Americans like to think of themselves as peaceful people, but the list of U.S. wars and military interventions over the last 220 years goes on for pages, with 19 since World War II, Smith said.
Americans have thought of themselves as the good guys fighting evil ever since the Puritans, who massacred Pequot Indians they viewed as devils and seized their lands, Smith said. The results have often been tragic, he said. Today our motivation isn't land, but oil.
Callie Blackwood, a chemical engineering student, said she felt "a sense of helplessness" because America's leaders don't seem to care what Americans think, even after hundreds of thousands of people marched in anti-war protests over the weekend.
Daniel Glenn, associate professor of architecture and one of the teach-in organizers, said he planned to speak on civil disobedience, a duty described by Henry David Thoreau more than 150 years ago.
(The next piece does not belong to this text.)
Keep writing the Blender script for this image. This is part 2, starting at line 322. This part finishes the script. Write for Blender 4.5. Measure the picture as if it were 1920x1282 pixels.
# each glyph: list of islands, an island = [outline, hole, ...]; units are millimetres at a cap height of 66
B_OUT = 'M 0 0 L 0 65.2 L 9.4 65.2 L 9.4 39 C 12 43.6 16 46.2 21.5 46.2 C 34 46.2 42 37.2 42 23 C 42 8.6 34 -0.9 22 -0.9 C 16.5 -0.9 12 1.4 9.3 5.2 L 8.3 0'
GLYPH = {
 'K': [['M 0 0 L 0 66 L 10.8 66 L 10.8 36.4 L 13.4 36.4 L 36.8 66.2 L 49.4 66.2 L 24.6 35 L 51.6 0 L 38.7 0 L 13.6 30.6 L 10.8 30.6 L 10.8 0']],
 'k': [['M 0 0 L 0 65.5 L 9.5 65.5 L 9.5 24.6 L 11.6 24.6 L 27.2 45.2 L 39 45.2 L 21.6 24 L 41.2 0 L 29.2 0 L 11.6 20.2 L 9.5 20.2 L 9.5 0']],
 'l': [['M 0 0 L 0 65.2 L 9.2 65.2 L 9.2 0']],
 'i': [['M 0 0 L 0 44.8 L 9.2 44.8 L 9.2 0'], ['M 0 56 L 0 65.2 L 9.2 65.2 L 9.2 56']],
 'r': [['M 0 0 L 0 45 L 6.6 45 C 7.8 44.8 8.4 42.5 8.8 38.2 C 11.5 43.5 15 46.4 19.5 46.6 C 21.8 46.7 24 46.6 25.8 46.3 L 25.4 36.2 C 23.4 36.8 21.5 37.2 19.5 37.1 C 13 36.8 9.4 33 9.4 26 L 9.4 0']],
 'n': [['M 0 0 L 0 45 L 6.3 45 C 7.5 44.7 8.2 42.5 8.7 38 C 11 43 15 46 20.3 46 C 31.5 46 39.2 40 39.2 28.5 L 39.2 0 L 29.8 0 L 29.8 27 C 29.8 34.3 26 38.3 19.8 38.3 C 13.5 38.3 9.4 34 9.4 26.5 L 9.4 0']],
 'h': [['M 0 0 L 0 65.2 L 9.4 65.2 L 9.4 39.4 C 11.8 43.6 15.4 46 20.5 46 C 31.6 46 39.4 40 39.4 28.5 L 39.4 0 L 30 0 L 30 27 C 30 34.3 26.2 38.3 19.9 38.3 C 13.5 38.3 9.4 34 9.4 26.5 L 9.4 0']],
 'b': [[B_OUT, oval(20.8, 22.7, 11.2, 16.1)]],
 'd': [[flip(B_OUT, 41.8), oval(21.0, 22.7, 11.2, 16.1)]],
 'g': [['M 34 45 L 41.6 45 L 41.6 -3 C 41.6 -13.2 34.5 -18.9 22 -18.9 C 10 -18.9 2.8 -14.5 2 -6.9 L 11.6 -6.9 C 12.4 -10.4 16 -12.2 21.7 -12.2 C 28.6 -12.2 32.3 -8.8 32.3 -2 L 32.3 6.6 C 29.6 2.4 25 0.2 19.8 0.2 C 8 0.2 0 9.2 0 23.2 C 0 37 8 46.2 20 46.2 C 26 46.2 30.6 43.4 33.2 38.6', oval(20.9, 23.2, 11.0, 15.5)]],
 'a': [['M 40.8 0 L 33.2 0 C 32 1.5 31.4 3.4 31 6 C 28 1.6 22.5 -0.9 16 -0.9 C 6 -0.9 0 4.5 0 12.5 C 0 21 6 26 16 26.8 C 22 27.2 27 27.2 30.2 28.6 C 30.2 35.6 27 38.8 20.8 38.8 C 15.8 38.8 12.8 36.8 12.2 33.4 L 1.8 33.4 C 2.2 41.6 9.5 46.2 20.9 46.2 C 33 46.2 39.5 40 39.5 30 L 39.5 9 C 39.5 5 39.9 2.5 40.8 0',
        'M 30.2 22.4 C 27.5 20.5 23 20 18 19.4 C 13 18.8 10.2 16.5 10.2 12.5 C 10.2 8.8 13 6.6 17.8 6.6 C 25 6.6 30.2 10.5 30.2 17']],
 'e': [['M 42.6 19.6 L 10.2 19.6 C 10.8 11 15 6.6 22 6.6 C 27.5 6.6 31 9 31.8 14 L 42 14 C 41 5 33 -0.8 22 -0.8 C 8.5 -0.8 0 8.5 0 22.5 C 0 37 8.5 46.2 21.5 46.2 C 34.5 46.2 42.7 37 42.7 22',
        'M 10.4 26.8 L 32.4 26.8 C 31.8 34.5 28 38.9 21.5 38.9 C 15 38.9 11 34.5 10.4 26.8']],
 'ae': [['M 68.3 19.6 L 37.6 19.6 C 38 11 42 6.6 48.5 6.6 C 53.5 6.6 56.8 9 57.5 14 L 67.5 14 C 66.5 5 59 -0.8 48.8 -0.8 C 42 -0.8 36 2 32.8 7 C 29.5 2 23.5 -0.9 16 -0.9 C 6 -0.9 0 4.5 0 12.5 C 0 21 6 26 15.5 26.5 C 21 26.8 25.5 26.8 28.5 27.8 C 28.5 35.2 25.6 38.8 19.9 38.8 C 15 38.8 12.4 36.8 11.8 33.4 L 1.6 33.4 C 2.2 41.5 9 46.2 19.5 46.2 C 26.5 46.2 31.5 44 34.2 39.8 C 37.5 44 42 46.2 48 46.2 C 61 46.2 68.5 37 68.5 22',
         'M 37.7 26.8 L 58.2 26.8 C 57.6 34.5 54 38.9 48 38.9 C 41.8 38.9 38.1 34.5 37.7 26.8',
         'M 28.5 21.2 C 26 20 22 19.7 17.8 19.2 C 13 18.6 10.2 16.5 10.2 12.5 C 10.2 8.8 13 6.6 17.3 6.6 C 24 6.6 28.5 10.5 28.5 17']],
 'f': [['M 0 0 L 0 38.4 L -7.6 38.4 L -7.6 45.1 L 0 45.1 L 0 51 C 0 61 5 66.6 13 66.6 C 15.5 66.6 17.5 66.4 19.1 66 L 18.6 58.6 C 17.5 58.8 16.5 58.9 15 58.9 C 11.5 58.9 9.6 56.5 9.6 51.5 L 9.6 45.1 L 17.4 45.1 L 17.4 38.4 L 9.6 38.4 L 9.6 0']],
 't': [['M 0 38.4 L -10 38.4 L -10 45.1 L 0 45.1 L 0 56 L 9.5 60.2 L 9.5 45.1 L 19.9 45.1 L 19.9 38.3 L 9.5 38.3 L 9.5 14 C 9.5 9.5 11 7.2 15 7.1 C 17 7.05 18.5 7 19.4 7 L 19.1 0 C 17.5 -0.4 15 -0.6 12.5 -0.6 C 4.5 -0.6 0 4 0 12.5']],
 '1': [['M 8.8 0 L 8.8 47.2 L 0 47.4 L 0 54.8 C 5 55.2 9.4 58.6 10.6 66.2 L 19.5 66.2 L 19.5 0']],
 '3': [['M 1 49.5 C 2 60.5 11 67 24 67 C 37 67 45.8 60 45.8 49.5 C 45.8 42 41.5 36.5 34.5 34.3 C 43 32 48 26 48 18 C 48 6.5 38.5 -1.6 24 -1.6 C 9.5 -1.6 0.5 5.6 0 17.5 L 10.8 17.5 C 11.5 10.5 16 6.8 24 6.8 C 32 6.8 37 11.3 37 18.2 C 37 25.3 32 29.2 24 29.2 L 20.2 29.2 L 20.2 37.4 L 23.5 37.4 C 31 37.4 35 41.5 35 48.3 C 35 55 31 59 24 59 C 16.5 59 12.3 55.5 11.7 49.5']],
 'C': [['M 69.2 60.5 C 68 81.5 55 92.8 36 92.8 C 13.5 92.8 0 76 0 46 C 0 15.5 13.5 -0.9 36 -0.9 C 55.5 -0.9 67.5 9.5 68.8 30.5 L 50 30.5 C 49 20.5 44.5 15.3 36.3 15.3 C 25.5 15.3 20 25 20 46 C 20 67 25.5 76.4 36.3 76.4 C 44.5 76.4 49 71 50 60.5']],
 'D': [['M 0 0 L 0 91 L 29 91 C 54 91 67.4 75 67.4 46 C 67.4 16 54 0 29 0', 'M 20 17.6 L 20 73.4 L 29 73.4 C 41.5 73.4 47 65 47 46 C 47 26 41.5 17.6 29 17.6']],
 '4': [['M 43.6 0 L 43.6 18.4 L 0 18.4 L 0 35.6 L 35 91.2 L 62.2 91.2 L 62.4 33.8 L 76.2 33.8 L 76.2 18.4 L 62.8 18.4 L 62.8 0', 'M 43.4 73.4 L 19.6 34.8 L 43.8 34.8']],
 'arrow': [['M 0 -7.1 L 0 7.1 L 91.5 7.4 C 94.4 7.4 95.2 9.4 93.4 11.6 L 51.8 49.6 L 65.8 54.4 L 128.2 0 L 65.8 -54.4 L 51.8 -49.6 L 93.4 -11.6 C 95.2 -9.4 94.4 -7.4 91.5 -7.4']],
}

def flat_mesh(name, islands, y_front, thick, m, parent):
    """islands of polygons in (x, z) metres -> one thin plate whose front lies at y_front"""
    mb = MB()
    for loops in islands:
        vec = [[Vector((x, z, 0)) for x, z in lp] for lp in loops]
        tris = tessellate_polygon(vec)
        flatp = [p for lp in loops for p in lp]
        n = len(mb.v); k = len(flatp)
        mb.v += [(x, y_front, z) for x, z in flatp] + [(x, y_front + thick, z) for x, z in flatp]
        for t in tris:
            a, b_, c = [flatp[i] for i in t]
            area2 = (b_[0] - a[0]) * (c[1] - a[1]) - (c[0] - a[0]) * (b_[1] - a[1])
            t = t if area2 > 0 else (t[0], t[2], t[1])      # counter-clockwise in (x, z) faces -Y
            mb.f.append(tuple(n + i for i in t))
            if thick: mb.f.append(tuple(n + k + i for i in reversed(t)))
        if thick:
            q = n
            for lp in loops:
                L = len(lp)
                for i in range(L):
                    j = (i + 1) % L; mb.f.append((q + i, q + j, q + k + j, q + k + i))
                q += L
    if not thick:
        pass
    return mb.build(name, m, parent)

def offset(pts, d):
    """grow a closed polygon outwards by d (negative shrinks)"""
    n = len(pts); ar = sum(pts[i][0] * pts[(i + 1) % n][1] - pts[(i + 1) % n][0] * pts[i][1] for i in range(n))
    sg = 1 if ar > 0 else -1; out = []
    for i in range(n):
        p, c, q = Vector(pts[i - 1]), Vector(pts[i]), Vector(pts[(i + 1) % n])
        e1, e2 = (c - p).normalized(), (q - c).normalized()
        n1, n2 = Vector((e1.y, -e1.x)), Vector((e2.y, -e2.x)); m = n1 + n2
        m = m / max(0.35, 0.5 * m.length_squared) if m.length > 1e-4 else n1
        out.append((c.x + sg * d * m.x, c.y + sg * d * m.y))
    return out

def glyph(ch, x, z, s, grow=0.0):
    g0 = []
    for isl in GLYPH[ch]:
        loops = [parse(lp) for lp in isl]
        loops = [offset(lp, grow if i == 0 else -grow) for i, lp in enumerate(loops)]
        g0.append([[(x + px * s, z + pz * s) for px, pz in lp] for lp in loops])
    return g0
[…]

"If the government is taking an action -- in this case, a preemptive military strike, which is considered a war crime -- the citizens have an obligation to respond, whether with public protest or some form a civil disobedience," Glenn said.
Charlotte Trolinger, associate professor of media and theatre arts, said a handful of corporations control the news that reaches most Americans. She urged people to seek out independent news sources, such as The Nation, Mother Jones, the international press and nightly BBC broadcasts on National Public Radio and public television.
Robert Bennett, an English professor, said the military-industrial complex that President Eisenhower warned of 40 years ago has grown like it's on steroids. "These corporations are really what's driving these wars," Bennett said.
James Monds, a physics student, said politicians and corporations count on the American people to be asleep. "The real responsibility of Americans is to wake up," Monds said.
Max Deibert, chemical engineering associate professor, argued a preemptive war doesn't fit Jesus' teachings. America should figure out why people hate us enough to inflict terrorist attacks like Sept. 11th, he said.